Below are entries. Give back exactly the lines from the one containing "Write a Blender" through the one containing "from mathutils import Vector, Matrix", inclusive, without the pictures.

#### INFORMATION GIVEN
···
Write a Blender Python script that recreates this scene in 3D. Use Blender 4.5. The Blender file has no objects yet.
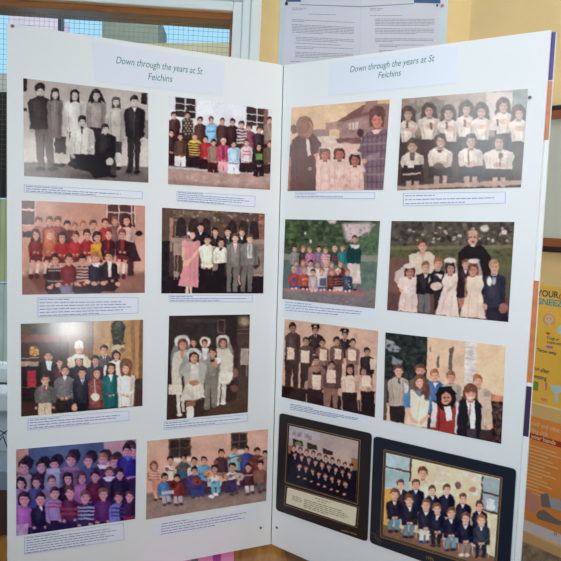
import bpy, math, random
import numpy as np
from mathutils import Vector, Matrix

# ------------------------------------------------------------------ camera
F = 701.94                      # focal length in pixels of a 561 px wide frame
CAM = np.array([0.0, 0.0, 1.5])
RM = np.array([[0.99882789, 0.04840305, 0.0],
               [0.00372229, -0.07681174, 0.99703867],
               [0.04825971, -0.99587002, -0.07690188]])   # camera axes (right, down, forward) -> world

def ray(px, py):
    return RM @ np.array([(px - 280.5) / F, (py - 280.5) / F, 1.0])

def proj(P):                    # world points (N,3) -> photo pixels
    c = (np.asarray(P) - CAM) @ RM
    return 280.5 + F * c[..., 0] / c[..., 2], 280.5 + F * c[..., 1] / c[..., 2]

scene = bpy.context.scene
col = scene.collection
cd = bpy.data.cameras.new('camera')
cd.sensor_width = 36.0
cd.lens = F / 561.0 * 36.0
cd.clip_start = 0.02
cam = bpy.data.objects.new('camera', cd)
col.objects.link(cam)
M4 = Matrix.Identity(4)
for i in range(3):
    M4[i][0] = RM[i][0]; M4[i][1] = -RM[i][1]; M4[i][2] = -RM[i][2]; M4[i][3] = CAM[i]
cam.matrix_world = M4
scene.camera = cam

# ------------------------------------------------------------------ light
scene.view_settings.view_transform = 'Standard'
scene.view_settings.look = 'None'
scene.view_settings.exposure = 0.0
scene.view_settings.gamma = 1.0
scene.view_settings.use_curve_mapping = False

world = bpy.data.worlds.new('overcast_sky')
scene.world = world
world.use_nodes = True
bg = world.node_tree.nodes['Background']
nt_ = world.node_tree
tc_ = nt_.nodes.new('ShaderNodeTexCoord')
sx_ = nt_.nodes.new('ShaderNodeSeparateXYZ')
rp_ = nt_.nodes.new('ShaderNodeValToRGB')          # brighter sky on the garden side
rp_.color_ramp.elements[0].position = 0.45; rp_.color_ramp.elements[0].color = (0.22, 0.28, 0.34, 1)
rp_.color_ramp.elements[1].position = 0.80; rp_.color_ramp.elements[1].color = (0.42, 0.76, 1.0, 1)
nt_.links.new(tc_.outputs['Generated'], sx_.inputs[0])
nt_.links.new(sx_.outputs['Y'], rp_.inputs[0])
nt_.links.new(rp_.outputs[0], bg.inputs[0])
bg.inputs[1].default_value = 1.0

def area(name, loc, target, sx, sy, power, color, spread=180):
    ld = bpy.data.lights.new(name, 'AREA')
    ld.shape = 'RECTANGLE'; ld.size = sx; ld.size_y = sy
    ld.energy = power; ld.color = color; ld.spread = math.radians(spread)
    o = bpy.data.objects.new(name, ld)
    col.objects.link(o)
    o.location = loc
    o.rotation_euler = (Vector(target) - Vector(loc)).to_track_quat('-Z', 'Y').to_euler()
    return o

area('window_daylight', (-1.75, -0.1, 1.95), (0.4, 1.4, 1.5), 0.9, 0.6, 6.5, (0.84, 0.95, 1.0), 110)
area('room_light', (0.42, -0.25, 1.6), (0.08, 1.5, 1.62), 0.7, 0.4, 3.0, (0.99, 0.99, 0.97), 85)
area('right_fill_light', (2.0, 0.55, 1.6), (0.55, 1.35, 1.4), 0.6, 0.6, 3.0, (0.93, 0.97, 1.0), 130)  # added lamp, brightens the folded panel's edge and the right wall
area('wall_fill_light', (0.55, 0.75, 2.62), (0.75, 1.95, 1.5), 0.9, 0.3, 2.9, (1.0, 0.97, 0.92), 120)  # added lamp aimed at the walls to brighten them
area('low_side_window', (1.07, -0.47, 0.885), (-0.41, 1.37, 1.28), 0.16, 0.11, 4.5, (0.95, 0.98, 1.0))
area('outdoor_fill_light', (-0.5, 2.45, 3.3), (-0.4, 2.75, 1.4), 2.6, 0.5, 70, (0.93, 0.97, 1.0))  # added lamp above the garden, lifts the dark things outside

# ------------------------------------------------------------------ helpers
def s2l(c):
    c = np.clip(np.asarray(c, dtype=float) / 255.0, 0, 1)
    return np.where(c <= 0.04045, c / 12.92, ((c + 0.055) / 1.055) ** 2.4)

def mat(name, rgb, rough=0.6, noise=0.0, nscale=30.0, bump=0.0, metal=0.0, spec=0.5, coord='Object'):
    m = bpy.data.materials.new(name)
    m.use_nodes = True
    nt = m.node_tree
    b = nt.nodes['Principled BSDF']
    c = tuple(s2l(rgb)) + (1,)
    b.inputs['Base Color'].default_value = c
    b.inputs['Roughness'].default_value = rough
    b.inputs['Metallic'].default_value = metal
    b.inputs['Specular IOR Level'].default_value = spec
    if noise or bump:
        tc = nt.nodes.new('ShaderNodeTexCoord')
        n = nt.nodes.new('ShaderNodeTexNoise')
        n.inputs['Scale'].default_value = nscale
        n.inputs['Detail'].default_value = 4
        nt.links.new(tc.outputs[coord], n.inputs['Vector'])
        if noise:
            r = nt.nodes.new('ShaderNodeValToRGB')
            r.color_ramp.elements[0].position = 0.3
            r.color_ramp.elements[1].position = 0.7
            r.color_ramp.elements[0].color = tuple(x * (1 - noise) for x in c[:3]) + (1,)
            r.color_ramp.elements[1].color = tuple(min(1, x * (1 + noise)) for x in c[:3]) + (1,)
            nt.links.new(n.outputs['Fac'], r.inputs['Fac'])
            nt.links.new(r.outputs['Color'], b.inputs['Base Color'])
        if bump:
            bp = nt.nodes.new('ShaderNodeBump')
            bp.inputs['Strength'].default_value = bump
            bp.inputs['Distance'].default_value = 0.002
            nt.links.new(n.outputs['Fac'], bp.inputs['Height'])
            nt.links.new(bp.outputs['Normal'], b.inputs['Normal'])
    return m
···
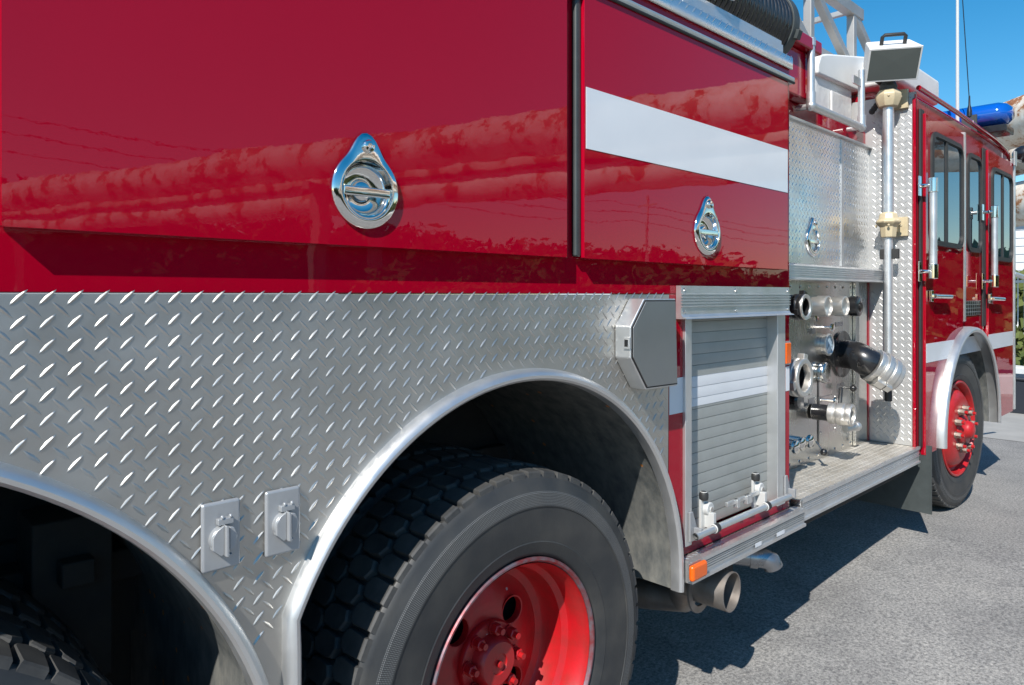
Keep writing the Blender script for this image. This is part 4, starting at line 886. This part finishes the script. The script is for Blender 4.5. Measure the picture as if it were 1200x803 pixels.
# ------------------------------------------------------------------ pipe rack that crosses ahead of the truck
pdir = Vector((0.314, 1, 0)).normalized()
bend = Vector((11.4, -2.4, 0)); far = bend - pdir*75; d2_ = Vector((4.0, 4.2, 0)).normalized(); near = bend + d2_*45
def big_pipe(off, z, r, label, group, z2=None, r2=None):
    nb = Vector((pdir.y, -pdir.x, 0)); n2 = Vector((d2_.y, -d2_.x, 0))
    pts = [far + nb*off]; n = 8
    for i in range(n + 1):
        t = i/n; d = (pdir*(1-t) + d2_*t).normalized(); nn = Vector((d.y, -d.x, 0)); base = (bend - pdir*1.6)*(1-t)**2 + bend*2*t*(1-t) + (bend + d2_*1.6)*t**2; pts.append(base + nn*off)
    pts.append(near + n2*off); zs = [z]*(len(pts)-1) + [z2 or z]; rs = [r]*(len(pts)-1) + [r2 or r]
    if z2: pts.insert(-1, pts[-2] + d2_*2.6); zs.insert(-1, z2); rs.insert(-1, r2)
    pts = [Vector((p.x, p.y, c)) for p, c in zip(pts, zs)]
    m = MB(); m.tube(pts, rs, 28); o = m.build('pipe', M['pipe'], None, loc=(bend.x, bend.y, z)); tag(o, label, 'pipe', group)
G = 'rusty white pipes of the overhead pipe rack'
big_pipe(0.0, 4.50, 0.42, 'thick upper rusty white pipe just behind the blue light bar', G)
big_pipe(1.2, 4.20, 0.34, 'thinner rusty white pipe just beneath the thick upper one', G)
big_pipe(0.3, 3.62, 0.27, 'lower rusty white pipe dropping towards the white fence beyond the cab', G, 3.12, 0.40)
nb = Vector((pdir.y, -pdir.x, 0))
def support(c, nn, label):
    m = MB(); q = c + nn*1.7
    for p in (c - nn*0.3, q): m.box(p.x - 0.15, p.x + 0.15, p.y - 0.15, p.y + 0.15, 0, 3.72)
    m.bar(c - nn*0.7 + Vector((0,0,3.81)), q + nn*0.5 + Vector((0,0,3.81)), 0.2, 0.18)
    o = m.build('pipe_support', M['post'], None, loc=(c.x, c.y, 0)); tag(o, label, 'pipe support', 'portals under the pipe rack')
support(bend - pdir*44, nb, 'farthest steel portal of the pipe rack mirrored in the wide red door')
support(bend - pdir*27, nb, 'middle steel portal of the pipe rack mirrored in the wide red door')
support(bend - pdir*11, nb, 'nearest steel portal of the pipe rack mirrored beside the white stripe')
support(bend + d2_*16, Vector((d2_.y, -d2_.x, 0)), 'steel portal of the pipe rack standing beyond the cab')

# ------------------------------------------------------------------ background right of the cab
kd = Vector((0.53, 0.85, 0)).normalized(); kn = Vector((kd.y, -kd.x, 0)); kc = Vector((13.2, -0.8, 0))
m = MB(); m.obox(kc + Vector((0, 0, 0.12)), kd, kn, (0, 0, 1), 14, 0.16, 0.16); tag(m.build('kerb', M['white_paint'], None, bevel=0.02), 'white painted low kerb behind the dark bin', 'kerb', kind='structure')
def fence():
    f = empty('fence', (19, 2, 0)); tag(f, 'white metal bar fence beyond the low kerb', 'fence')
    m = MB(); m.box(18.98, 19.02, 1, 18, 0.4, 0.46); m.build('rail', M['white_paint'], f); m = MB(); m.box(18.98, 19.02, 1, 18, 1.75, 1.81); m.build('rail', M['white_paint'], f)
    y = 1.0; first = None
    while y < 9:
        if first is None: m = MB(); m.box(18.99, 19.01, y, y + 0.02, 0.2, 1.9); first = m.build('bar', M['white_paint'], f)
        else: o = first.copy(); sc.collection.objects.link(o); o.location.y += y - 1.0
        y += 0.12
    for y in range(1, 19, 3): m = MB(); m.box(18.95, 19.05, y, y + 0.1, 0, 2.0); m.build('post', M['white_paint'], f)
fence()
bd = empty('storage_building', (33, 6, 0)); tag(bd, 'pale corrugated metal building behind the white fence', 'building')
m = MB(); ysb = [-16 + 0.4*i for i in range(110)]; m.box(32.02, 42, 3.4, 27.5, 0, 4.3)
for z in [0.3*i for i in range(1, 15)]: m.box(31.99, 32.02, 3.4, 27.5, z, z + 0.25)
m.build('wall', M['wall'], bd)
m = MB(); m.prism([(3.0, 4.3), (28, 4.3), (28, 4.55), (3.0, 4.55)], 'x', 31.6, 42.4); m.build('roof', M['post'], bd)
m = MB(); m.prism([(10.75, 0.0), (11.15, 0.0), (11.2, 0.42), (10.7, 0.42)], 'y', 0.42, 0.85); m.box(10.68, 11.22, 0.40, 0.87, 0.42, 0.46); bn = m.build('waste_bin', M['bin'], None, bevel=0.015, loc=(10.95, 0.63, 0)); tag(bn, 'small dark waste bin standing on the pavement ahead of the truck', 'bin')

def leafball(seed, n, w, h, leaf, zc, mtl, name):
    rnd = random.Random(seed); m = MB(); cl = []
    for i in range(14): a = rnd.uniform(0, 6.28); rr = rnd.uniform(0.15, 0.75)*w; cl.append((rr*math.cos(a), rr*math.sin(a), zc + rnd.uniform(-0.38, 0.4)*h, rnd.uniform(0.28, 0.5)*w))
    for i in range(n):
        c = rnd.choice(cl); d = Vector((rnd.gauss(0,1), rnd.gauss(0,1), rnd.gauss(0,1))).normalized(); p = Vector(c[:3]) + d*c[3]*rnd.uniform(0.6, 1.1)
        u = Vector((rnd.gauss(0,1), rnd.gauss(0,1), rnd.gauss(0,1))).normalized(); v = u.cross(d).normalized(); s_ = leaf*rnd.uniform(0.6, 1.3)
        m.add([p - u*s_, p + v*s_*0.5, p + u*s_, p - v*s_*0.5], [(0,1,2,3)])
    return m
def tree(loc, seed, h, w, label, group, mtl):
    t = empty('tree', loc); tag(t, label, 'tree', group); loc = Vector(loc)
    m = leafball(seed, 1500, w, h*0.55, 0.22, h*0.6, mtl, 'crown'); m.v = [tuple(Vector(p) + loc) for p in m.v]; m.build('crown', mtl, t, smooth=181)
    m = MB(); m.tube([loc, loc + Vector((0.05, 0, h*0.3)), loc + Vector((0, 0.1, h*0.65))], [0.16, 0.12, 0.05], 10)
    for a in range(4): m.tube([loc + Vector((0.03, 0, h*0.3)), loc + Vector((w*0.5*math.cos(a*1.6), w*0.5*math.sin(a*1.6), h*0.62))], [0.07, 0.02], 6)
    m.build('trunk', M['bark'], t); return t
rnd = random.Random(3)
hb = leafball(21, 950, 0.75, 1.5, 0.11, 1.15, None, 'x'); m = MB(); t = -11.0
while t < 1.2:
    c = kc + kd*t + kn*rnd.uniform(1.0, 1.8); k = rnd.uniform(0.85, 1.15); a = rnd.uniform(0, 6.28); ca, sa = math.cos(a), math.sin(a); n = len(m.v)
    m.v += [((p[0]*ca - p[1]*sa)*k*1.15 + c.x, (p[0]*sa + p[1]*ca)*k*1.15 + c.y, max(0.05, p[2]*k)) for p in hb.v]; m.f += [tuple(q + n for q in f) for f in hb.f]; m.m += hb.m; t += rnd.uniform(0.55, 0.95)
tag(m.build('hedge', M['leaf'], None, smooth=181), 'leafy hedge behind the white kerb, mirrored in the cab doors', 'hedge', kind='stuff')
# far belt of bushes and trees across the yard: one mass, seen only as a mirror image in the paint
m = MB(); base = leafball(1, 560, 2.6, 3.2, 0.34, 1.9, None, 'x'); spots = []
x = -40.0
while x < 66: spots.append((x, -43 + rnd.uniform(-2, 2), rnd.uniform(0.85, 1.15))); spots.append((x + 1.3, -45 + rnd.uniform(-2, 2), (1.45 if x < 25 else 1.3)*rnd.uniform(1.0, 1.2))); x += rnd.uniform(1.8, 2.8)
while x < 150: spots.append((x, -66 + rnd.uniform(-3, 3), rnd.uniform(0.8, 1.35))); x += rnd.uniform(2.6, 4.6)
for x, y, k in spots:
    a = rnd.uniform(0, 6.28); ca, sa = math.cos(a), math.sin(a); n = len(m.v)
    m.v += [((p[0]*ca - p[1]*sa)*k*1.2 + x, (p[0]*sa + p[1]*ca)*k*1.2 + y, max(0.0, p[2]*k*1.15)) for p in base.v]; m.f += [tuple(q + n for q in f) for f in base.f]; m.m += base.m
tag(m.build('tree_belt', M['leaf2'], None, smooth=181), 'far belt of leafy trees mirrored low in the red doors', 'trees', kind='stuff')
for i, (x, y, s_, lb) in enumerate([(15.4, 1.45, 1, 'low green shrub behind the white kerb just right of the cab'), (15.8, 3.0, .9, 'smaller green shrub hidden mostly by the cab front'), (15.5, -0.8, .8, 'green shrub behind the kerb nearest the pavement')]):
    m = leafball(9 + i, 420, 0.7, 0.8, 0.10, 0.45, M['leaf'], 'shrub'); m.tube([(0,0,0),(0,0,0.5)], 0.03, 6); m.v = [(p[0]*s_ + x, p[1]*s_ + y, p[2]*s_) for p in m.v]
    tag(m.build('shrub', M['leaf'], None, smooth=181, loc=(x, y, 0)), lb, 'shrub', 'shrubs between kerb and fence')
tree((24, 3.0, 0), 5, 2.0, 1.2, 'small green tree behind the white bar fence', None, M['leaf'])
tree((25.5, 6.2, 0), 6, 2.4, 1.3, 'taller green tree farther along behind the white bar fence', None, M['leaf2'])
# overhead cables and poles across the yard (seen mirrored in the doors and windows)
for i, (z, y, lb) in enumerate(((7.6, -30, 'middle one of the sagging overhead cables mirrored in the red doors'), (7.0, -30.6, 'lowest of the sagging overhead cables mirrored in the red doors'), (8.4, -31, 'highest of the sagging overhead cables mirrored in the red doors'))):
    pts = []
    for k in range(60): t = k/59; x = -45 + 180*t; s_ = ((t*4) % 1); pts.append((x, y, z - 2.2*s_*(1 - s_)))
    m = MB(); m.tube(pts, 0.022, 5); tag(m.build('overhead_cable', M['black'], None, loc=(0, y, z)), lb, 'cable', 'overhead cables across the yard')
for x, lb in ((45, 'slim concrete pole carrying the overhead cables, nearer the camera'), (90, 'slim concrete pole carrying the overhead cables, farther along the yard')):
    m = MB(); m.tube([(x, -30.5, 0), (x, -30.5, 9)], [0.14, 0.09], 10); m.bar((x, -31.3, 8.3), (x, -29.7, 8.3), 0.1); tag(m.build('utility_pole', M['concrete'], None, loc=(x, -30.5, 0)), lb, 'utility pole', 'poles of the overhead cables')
···
#### EXPECTED OUTPUT
Write a Blender Python script that recreates this scene in 3D. Use Blender 4.5. The Blender file has no objects yet.
import bpy, math, random
import numpy as np
from mathutils import Vector, Matrix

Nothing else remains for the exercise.